*SET PROBLEM:*
Your task is to retype the lines between the line with "Generate a Blender" and the line with "COL = SC.collection", inclusive. Copy no pictures and no other lines.

*RAW DATA:*

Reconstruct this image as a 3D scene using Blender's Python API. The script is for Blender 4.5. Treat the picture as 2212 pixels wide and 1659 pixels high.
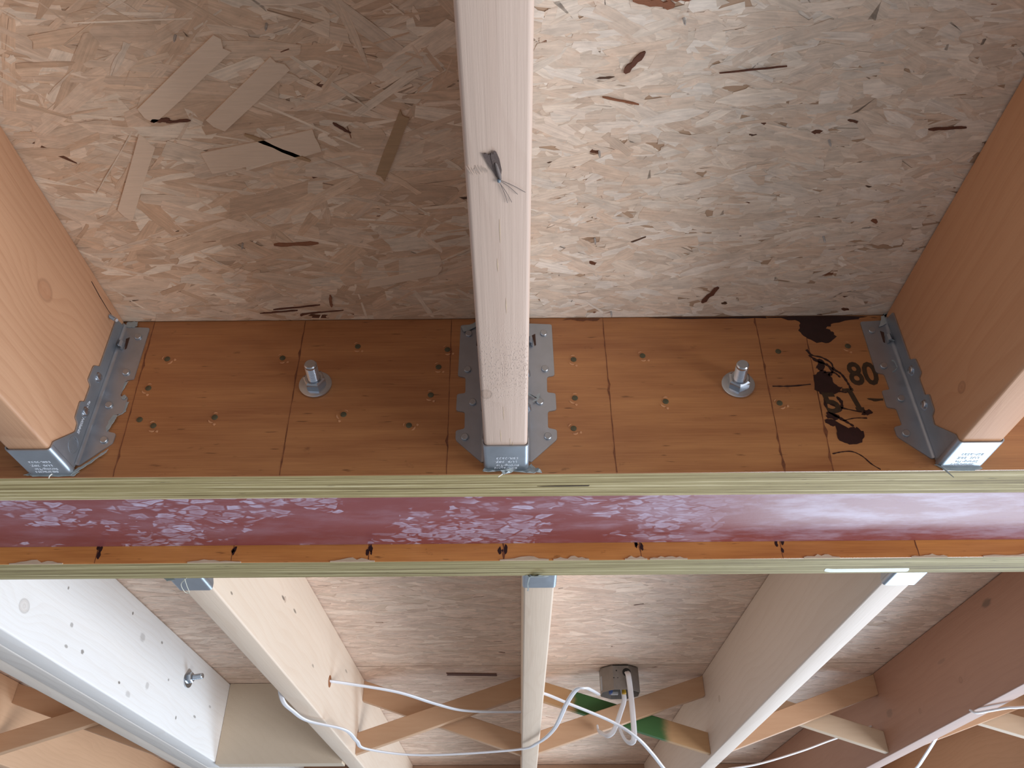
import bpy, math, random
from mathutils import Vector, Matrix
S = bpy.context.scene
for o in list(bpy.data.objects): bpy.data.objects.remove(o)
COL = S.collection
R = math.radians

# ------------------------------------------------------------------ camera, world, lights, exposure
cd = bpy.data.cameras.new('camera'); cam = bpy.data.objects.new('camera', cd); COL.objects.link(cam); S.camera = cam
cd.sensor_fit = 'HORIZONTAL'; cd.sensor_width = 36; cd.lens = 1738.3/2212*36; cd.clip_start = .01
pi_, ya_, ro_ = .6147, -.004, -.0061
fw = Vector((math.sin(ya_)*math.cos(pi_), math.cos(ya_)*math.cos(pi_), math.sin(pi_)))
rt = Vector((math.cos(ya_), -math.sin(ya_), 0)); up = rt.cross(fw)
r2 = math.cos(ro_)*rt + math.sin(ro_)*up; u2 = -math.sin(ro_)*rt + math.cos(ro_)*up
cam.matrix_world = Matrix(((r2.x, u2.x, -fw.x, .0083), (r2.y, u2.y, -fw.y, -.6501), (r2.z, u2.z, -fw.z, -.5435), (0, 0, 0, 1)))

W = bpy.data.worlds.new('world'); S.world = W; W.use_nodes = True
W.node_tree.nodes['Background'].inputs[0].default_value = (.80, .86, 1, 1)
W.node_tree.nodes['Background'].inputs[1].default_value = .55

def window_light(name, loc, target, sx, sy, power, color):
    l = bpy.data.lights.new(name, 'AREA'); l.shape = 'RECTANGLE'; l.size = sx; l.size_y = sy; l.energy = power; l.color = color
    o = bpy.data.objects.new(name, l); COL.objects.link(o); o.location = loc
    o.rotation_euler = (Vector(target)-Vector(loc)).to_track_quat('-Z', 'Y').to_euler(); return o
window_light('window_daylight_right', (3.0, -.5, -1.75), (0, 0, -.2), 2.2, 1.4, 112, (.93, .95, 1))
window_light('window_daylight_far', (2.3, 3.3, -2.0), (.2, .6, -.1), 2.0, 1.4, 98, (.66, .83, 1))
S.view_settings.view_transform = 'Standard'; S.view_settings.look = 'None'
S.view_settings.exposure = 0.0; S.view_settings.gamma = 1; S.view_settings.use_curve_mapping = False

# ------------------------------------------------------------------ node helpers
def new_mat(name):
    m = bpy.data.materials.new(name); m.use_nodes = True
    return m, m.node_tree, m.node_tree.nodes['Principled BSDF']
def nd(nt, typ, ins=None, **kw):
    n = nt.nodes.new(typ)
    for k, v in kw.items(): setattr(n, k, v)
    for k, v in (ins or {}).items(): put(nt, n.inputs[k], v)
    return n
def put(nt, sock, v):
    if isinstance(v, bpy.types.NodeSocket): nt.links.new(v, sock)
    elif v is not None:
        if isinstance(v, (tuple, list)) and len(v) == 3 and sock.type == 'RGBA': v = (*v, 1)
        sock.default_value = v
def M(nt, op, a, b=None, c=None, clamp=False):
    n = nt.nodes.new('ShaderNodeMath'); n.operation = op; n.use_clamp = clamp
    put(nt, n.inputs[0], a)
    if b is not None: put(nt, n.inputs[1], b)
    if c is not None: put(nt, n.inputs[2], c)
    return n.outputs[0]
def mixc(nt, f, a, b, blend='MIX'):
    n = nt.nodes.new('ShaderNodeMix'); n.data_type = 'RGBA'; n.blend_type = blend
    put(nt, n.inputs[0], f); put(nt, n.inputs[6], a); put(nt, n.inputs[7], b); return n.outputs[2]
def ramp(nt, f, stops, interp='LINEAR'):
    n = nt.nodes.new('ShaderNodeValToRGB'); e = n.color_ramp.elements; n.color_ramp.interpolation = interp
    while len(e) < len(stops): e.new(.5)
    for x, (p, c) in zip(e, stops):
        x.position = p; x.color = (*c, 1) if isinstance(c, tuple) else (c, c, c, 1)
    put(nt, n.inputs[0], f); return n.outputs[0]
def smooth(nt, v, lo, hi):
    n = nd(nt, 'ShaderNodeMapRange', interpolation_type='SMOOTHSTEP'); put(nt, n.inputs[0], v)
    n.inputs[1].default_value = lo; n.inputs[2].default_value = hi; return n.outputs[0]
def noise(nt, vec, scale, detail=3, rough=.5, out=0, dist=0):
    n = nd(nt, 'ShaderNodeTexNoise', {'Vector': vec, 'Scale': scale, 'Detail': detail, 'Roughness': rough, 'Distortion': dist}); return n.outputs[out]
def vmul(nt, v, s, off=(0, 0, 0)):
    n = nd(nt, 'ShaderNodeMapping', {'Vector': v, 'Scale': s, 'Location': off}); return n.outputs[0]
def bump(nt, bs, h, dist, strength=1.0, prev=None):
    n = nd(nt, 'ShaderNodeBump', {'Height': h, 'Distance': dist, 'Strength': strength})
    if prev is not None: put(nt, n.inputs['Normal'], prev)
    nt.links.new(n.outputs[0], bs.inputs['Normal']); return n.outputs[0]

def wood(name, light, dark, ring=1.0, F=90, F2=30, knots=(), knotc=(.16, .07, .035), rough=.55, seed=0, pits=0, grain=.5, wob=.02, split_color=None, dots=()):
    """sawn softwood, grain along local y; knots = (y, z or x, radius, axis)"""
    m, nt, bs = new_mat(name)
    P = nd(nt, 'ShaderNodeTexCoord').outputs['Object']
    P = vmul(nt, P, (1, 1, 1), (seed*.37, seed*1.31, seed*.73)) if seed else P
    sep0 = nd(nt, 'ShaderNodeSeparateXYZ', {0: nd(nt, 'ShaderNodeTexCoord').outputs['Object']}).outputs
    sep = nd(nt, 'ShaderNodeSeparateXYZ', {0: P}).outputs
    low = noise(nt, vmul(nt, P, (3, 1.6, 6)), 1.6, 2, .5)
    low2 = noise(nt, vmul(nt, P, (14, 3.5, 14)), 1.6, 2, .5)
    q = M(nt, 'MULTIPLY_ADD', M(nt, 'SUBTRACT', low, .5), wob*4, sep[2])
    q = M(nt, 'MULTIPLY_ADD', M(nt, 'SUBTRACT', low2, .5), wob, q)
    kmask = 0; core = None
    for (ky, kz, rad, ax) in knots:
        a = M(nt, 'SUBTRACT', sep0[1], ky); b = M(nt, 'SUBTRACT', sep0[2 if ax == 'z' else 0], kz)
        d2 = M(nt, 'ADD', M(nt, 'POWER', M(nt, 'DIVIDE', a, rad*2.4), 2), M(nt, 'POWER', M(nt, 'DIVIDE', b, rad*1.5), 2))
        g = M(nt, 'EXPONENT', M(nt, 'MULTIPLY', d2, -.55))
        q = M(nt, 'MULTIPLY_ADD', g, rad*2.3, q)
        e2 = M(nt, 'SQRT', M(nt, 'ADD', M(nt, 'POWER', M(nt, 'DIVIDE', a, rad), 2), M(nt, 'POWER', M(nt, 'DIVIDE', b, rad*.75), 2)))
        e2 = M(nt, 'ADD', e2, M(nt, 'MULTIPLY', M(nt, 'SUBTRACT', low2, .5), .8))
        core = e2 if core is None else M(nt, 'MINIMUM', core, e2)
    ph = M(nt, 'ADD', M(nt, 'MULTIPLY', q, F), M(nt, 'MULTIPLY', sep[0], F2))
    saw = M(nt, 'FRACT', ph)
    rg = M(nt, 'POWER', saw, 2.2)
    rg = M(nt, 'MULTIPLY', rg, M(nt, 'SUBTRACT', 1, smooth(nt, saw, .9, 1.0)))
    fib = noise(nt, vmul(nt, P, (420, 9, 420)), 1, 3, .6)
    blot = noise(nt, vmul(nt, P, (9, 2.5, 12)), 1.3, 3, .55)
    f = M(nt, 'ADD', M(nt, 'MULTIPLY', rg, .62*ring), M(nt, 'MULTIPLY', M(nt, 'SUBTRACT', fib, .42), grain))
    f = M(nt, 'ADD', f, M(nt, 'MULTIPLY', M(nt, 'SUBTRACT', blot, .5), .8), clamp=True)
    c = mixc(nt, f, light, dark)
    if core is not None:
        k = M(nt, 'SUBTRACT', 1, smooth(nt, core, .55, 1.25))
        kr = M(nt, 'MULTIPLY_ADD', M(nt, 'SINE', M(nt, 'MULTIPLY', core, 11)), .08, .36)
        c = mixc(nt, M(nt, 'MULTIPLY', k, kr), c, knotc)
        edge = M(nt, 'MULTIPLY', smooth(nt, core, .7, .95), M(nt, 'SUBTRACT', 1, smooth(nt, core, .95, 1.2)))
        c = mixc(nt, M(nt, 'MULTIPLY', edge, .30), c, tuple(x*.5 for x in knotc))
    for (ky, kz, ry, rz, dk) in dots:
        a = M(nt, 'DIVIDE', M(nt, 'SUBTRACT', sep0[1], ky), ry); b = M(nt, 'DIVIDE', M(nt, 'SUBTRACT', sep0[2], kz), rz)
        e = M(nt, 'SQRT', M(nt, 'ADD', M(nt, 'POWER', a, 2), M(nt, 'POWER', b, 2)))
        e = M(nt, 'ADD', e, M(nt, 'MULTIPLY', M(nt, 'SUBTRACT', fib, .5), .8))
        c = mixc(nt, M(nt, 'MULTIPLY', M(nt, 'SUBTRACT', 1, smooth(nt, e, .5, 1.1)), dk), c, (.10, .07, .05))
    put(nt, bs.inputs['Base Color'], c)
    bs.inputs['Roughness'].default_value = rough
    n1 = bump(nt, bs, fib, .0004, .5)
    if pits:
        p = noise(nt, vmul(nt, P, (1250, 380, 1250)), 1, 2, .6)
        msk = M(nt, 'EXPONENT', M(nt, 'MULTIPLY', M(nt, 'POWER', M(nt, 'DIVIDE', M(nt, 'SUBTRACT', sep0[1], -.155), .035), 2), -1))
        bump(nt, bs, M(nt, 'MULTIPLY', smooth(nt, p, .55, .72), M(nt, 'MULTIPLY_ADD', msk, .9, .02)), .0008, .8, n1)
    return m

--

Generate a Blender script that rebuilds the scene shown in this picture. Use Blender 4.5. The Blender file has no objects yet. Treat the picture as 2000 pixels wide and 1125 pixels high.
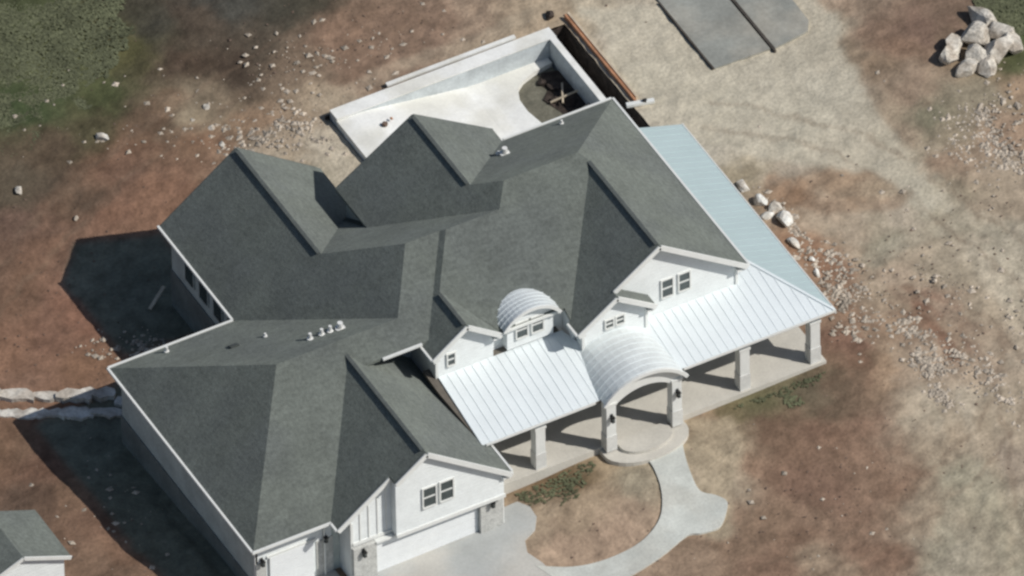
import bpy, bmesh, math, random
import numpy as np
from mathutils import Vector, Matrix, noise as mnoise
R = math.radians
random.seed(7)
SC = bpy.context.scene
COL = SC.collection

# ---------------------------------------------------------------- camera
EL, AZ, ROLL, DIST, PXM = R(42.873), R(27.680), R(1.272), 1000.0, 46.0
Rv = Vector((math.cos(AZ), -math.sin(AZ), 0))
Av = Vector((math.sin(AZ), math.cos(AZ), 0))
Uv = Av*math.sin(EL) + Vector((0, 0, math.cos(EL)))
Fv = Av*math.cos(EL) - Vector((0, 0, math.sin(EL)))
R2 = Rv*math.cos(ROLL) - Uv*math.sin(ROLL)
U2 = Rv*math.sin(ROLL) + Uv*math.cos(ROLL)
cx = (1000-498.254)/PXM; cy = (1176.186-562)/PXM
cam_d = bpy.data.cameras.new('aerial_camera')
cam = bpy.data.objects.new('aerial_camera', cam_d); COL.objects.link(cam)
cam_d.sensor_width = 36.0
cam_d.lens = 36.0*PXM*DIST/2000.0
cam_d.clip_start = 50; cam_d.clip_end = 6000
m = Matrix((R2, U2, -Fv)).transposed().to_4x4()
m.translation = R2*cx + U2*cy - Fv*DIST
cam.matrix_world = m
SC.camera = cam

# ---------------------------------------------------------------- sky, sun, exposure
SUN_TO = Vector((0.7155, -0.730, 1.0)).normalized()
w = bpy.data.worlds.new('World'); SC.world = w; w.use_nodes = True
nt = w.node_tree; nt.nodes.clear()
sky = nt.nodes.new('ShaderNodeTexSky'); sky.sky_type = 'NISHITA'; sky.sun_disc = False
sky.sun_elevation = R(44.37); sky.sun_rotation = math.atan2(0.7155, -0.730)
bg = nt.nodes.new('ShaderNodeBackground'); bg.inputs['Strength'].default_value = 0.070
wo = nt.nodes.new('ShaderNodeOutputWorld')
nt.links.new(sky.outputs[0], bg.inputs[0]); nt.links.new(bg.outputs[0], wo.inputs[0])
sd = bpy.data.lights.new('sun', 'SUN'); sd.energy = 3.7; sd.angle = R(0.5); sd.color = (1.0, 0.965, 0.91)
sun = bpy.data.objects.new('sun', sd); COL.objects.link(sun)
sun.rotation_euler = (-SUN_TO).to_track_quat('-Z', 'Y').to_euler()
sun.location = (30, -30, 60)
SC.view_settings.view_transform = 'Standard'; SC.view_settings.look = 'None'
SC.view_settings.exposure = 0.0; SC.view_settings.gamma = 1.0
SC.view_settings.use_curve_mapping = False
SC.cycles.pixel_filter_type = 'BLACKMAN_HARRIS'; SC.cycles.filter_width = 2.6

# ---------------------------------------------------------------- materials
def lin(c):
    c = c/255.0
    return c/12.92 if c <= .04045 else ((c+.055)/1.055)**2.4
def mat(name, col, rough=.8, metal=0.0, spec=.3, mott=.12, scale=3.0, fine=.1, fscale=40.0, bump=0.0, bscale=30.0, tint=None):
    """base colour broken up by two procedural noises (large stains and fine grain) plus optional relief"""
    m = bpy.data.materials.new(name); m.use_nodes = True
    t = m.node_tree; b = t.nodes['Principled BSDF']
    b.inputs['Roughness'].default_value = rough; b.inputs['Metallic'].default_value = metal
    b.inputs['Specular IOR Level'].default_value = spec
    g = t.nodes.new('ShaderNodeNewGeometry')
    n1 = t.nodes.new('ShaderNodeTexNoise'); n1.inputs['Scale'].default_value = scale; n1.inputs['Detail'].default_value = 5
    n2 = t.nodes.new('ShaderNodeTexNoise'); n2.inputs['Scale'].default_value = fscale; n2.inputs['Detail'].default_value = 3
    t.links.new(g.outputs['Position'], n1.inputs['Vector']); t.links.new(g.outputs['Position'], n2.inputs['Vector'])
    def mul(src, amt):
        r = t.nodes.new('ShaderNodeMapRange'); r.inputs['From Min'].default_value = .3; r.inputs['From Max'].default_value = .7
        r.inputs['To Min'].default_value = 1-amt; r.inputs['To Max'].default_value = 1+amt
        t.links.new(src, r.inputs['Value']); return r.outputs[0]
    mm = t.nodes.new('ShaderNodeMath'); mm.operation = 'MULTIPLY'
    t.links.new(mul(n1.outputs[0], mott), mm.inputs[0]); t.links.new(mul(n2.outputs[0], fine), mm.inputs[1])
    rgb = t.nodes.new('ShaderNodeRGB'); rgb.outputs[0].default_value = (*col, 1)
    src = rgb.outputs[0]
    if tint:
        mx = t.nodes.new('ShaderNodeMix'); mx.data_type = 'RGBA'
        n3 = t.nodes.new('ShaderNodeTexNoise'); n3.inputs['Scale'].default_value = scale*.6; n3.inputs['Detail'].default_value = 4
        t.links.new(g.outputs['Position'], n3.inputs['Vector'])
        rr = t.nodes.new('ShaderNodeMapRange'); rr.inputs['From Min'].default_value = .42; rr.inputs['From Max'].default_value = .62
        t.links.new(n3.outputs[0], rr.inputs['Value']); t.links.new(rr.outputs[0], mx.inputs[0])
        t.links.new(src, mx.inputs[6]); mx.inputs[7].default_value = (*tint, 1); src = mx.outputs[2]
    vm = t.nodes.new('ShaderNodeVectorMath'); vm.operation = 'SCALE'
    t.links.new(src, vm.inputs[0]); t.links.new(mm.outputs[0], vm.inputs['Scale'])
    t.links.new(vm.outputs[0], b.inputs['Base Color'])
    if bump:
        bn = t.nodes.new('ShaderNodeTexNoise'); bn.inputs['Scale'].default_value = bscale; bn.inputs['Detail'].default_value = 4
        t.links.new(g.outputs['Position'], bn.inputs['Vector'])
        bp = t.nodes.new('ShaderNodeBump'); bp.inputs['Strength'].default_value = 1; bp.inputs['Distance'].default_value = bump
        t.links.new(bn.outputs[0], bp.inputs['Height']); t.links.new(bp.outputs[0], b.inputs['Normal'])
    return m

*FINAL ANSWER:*
Generate a Blender script that rebuilds the scene shown in this picture. Use Blender 4.5. The Blender file has no objects yet. Treat the picture as 2000 pixels wide and 1125 pixels high.
import bpy, bmesh, math, random
import numpy as np
from mathutils import Vector, Matrix, noise as mnoise
R = math.radians
random.seed(7)
SC = bpy.context.scene
COL = SC.collection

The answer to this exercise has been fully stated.